Afrika, Asya, Orta ve Güney Amerika’dan örneklerini gördüğümüz müstemleke yönetimlerinin, bu ülkelerde yaşayan zavallılara uyguladığı bu bayağı sistem; şimdi Türk Milletine, ancak, Türk Milletinden intikam almak isteyen hainlerin reva göreceği bir şekilde ve sadistçe uygulanmakta ve Aziz Türk Milletinin mümtaz fertleri, fiziki ihtiyaçlarını giderme gücü bile ellerinden alınarak, manen ve maddeten katledilmektedirler.
Bu ihanetin öteki ayağını da, eğitimde fırsat eşitliğini ortadan kaldıran, Özel Okullar ve Özel Dershaneler oluşturmaktadır. Eğitim sistemi tamamen tahrip edilmiş, parası olmayanın eğitim alamayacağı ve işe yarar bir eleman olarak yetişemeyeceği bir öğretim sistemi ülkede hakim kılınmıştır…
Bu iki kıskaç arasında kalan ve “sadakaya muhtaç dilenci” durumuna getirilmiş bu insanlar arasından hiç kimsenin, yüce amaçlar taşıması, pembe düşler kurması ve bunları gerçekleştirmek için çalışması beklenmemelidir. Bu insanların çocukları; doktor olmak, subay olmak, mühendis olmak, adalete hizmet eden hukukçu olmak, mimar olmak, öğretmen olmak istemenin bir hayal olduğunu, yaşları ilerledikçe ve toplumdaki konumlarını idrak ettikçe görecek ve insiyakları ile hareket eden, kimliksiz ve kişiliksiz zavallılar olacaklardır. Veya bu oyunu kurgulayanların tuzağına düşerek organize edilecekler, gruplaştırılacaklar ve kendi ülkelerine ve milletlerine karşı kullanılacaklardır. Bunların dışında kalanlar ise; birer suç makinasına dönüşerek tahripkar faaliyetlere girişeceklerdir… Büyük şehirlerdeki hırsızlık, gasp ve kap-kaç olaylarındaki artışın ana kaynağı budur dersek, yanlış olduğunu kimse ispatlayamaz…

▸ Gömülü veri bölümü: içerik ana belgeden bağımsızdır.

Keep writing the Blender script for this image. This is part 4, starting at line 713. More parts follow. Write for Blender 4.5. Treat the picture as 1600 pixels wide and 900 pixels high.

Bu korkunç gerçek; geçmişi, bugünü ve muhtemel geleceği ile, halka olduğu gibi anlatılmalı, onursuz yaşamaya mahkum edilen bu toplum kesimi uyarılarak, içine düştükleri durumdan kurtarılmalı, minnetsiz bir hayata layık oldukları hatırlatılmalı ve iş-güç sahibi saygın vatandaşlar haline getirilmelidir…
DÜŞÜK KUR – YÜKSEK FAİZ ve BORCU BORÇLA ÖDEME prensibine dayanan programlar, ülkenin kaynaklarını sağmaya ve Cumhuriyetin tüm kazanımlarını yabancılara peşkeş çekmeye yönelik planlardır.
Dünya’da Türkiye kadar “yüksek kısa vadeli borcu olan” başka bir ülke yoktur.
AKP İktidarının ve Türkiye Cumhuriyeti Devletini yönetenlerin bu uygulamaların önünü keserek, Türkiye’yi, ÖRTÜLÜ BİR SÖMÜRGE ÜLKESİ haline gelmekten kurtarmaları gerekmektedir.